Adrian Bliss: Inside Everyone review – fun lucky dip of historical sketches

Adrian Bliss in red hat with long feather and a white singlet
‘His Pandora’s box sketch is a standout’: Adrian Bliss: Inside Everyone. Photograph: Matthew Hague

Injury time is mushrooming in football in response to the realisation that, in any 90-minute match, the ball may be in play for only half of that. That thought sprang to mind as I watched TikTok star Adrian Bliss’s fringe show. It lasts an hour, but Bliss can’t be on stage for more than 30 minutes. The rest is scene changes in blackout, while a voiceover and pulsing red light bridge the gaps. There is lots to recommend Inside Everyone, but as a stab at translating Bliss’s online sketches into the live medium, it must be chalked up as a somewhat qualified success.

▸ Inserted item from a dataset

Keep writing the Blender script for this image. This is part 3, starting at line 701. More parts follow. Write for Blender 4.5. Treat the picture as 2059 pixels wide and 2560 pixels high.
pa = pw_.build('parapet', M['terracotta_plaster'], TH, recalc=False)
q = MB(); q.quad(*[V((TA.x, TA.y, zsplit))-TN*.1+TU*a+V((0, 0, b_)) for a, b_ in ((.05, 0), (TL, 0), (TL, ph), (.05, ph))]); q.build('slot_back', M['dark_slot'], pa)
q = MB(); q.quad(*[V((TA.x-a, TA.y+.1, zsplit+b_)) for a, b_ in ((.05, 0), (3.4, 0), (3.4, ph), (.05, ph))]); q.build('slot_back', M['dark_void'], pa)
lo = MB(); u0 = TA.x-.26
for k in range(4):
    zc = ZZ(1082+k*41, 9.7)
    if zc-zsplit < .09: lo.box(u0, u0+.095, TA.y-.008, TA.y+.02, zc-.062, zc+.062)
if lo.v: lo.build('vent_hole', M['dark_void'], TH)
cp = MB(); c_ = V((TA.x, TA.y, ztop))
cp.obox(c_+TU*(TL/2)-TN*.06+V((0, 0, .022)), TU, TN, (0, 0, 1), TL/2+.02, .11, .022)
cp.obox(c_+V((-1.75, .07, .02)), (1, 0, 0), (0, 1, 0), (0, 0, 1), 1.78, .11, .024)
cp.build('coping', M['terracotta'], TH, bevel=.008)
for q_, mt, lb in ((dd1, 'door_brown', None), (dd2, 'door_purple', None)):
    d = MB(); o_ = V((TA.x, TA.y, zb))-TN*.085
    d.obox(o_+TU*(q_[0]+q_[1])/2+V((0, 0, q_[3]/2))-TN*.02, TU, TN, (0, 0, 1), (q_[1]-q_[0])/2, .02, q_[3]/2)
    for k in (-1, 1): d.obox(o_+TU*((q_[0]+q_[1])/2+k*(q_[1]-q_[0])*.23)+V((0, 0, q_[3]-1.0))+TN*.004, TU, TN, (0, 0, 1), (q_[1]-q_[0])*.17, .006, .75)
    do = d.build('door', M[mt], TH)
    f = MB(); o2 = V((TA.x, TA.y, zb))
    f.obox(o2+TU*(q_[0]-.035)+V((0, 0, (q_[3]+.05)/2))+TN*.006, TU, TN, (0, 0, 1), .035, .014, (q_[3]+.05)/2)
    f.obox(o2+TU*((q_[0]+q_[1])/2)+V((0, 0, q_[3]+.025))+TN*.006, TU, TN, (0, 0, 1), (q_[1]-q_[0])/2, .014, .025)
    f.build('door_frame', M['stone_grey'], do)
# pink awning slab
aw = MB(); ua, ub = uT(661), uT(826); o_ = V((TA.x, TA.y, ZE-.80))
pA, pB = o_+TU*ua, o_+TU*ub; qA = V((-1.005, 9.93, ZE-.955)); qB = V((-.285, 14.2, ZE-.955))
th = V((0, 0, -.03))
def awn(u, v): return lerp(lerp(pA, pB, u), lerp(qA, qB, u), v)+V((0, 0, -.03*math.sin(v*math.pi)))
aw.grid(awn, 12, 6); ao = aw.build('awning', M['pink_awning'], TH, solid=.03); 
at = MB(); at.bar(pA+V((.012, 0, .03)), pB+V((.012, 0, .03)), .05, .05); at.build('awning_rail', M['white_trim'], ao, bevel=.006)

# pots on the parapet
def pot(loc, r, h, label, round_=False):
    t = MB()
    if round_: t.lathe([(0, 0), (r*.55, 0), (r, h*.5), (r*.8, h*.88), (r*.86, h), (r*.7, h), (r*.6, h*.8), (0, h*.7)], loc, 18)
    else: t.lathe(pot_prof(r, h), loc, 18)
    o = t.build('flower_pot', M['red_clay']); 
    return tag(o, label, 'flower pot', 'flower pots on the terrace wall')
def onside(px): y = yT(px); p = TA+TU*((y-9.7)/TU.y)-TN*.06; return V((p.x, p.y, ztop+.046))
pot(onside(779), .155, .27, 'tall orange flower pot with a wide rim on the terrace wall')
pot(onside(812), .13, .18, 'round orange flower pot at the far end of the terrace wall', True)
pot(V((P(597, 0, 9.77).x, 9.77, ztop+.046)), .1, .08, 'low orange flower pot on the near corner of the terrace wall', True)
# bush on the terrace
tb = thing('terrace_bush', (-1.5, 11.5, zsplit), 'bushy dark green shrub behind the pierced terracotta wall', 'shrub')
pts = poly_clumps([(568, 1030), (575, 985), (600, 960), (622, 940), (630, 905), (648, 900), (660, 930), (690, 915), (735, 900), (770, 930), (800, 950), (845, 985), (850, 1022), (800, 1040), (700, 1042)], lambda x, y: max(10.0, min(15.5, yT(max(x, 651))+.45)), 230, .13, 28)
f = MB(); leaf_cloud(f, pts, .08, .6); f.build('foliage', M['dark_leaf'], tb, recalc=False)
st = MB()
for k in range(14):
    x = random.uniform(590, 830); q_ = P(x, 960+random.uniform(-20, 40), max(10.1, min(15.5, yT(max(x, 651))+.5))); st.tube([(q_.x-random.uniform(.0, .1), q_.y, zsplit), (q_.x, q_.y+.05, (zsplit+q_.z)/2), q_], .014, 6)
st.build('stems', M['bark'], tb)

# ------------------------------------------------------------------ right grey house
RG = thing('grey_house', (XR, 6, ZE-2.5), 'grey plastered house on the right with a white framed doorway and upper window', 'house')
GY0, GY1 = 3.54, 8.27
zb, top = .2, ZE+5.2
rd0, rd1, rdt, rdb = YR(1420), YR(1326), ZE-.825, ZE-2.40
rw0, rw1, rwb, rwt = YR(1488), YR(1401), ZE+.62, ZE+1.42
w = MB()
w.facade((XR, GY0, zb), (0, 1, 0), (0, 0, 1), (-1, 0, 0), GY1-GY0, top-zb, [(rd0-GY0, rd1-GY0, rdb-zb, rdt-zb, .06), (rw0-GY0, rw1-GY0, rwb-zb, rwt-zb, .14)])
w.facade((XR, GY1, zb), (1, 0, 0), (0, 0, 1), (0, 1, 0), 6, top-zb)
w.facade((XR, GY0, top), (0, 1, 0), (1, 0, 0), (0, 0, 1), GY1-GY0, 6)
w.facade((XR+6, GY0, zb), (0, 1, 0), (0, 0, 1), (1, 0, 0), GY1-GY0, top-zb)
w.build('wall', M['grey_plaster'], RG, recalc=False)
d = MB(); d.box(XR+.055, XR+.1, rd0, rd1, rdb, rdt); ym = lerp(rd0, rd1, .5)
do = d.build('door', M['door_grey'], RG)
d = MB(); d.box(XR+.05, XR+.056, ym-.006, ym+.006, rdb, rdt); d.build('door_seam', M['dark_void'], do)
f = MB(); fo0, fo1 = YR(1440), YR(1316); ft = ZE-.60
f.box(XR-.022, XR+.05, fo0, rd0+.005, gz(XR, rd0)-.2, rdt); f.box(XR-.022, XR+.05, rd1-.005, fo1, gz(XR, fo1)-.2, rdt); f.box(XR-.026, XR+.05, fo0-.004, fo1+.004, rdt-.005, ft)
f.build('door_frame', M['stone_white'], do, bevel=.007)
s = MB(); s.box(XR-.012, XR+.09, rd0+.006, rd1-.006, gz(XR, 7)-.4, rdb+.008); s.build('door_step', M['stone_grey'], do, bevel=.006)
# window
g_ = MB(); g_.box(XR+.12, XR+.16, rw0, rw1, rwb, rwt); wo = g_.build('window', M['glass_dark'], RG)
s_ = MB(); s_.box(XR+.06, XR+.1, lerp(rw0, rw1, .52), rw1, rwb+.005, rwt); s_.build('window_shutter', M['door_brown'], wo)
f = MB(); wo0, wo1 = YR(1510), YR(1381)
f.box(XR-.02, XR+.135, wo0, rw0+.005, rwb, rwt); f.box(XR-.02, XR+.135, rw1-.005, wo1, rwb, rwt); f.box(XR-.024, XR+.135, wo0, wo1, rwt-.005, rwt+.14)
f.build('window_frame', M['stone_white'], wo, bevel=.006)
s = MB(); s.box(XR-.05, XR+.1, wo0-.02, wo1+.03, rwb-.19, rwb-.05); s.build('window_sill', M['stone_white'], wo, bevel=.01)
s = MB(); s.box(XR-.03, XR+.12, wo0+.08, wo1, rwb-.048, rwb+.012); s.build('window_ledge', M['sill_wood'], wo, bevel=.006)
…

The red light represents an atom, whose journey from the outer cosmos to the Earth, then throughout human history, forms the show’s spine. In practice, that means a succession of historical sketches, featuring Bliss as a dinosaur posing for its fossil, as Boudicca scorning Roman wine, and as Van Gogh’s severed ear. There’s a lovely offhandedness and naivety to Bliss’s performance – a naivety that arguably extends to the whole, as Inside Everyone climaxes in hippy-ish wonderment at the interconnectedness of everything. “Do you see,” our host rhapsodies at the soaring finale, “the magnificent unity of it all?”

It’s a matter of taste whether you commend the lack of cynicism or regret the overearnestness. Either way, you’ll find something to enjoy in the 29-year-old’s lucky dip of sketches, most involving dialogue with invisible off-stage interlocutors. Some scenes (the one about Julius Caesar’s lunch, say) feel throwaway, particularly given the laborious changeovers. A skit about Shakespeare’s outsized ruff is fun, even while feeling like a clown routine in search of a more adept clown. His Pandora’s box sketch, with Bliss equally desperate to open the forbidden chest and to preserve his plausible deniability (coyly, to the audience: “I couldn’t ask you a favour, could I?”), is a standout.

His gazillion fans should be satisfied by a show with higher production standards than most fringe comedy – and with a few of his TikTok characters included. As for the rest of us – well, I’d pick Bliss for the next match, but he gets a yellow card for time-wasting.